Nurturing Families – Mrs. Fields Cookies

a Message from NEAL

Having a friend, sibling, partner or spouse whose advice we trust can be of great help to us in formulating and carrying out a life mission. Seeing a loved one successfully establish their mission can influence us to move forward with creating a mission of our own.

This week’s newsletter provides an example of spouses motivating and helping one another, in parallel, with their life missions. Debbi Fields, who first began baking gourmet cookies with funds she earned working as an Oakland A’s ballgirl, saw firsthand how her husband embarked upon his mission of forming an investment firm. This inspired her to create her own cookie company.

It is a prime example of how the impact of our life missions can ripple outwards and affect those we love in profound ways, and of how we can be called to action by the missions of those around us.

Wishing you fulfillment,

Nurturing Families - Mrs. Fields Cookies: Supporting Each Other’s Missions

Debbi became one of the MLB’s first ballgirls, when she landed a job with the Oakland A’s at the age of 13. She loved to bake and would bring homemade cookies to the clubhouse. Owing to the compliments she received, she began using her $5 per hour salary to purchase better ingredients–genuine chocolate, real butter, and true vanilla. In an era of crunchy cookies, like Chips Ahoy, her soft thick cookies were truly gourmet.

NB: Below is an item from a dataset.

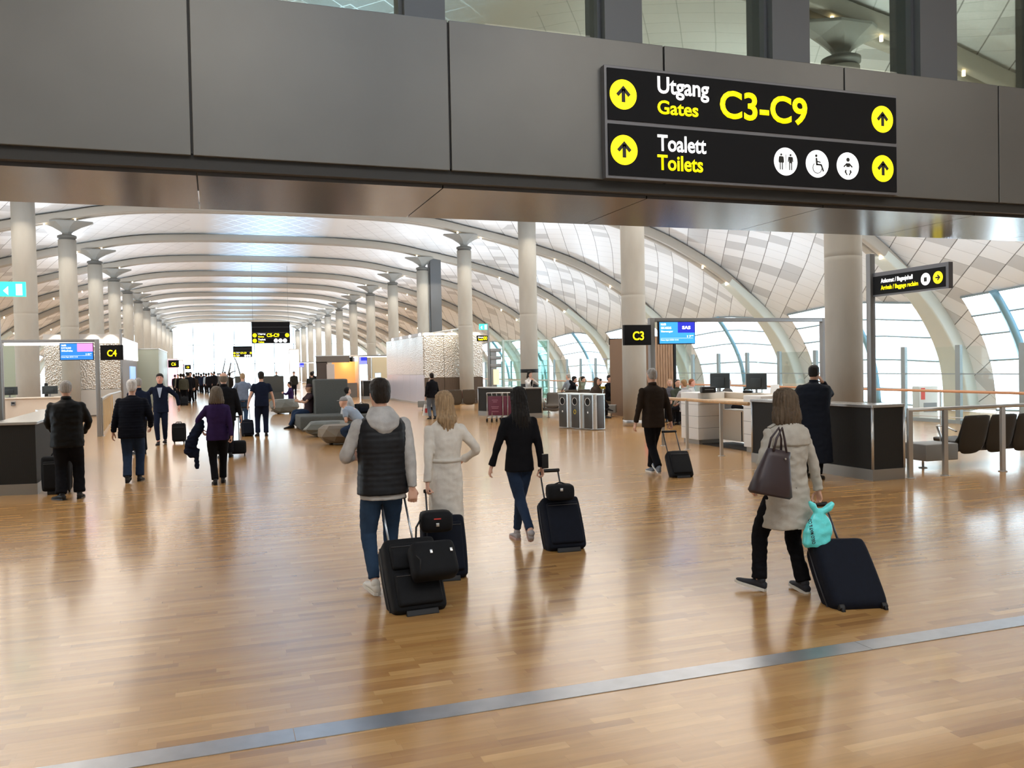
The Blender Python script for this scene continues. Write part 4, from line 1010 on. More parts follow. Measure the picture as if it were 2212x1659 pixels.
def hand(mb, w, d, nrm, side, curl=.35, k=1.0, fr=.0085):
    """palm and five fingers from the wrist w along d; nrm is the palm side"""
    d = V(d).normalized(); nrm = V(nrm); nrm = (nrm-d*nrm.dot(d)).normalized(); x = d.cross(nrm)*side   # thumb side
    def P(a, b, c): return V(w)+d*(a*k)+x*(b*k)+nrm*(c*k)
    rg = []
    for a, hw, th in ((-.01, .026, .02), (.02, .032, .018), (.05, .040, .015), (.08, .041, .013), (.095, .036, .010)):
        rg.append(ering(P(a, 0, 0), hw*k, th*k, x, nrm, 14, .8))
    mb.rings(rg)
    for j, (b, L, c0) in enumerate(((.03, .072, 0), (.011, .082, .05), (-.009, .076, .1), (-.028, .06, .15))):
        a = P(.088, b, 0); ang = curl*.5+c0*curl; pts = [a-d*.015*k]; p = a; pts.append(p)
        for q, f in enumerate((.45, .32, .23)):
            dd = d*math.cos(ang)+nrm*math.sin(ang)+x*(b*1.5); p = p+dd.normalized()*(L*f*k); pts.append(p); ang += curl*(1.0+.2*q)
        mb.tube(pts, [fr*k*1.08, fr*k*1.1, fr*k, fr*k*.95, fr*k*.8], 8); mb.ell(pts[-1], fr*k*.8, fr*k*.8, fr*k*.8, 8, 6)
    a = P(.02, .026, .004); t1 = P(.05, .05, .015+.012*curl); t2 = P(.078, .055-.012*curl, .022+.03*curl); t3 = P(.098, .052-.03*curl, .026+.04*curl)
    mb.tube([a, t1, t2, t3], [.013*k, .0125*k, .0105*k, .009*k], 8); mb.ell(t3, .009*k, .009*k, .009*k, 8, 6)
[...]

The former high school cheerleader and homecoming queen married Randy Fields in 1976 when she was 19. Randy was a Stanford graduate who was in the process of launching an investment firm he called Fields Investments Group. With Randy’s mission underway, Debbi Fields was inspired to launch a mission of her own.

She had no capital or business experience. But she had a cookie recipe and a dream. When she told her family and friends of her idea to start a retail cookie shop, they tried to talk her out of it. But Randy believed in her. At 20 years old she found a bank willing to invest $50,000. As described in Women’s Business Daily, “She found a 300 square foot store [in Palo Alto] and purchased second hand equipment. She cut corners in these areas so she could spend top dollars on her ingredients.” Prioritizing quality over profits, she donated to charity any cookies more than two hours old.

The Fields are an excellent example of two supportive spouses each assisting one another with their missions. By 1988 Mrs. Fields Cookies had grown from a single shop to over 200 stores in 5 countries. Randy created an innovative computer system to improve the efficiency of the cookie production, making Mrs. Fields a technology leader. “Although many assumed that Randy was the driving force behind Mrs. Fields operation, he always rejected this idea and claimed that Debbi was the indispensable one.”

In the 1990s, Debbi sold her stake in the company for $100 million. The company currently operates in 34 countries. “I think success is something you earn every day…” she has said, “It’s easy to get comfortable, but it’s important never to lose touch with that feeling of opening day–that enthusiasm and excitement, that desire to touch every customer.’

“The more we did for our customers, the more they did for us.”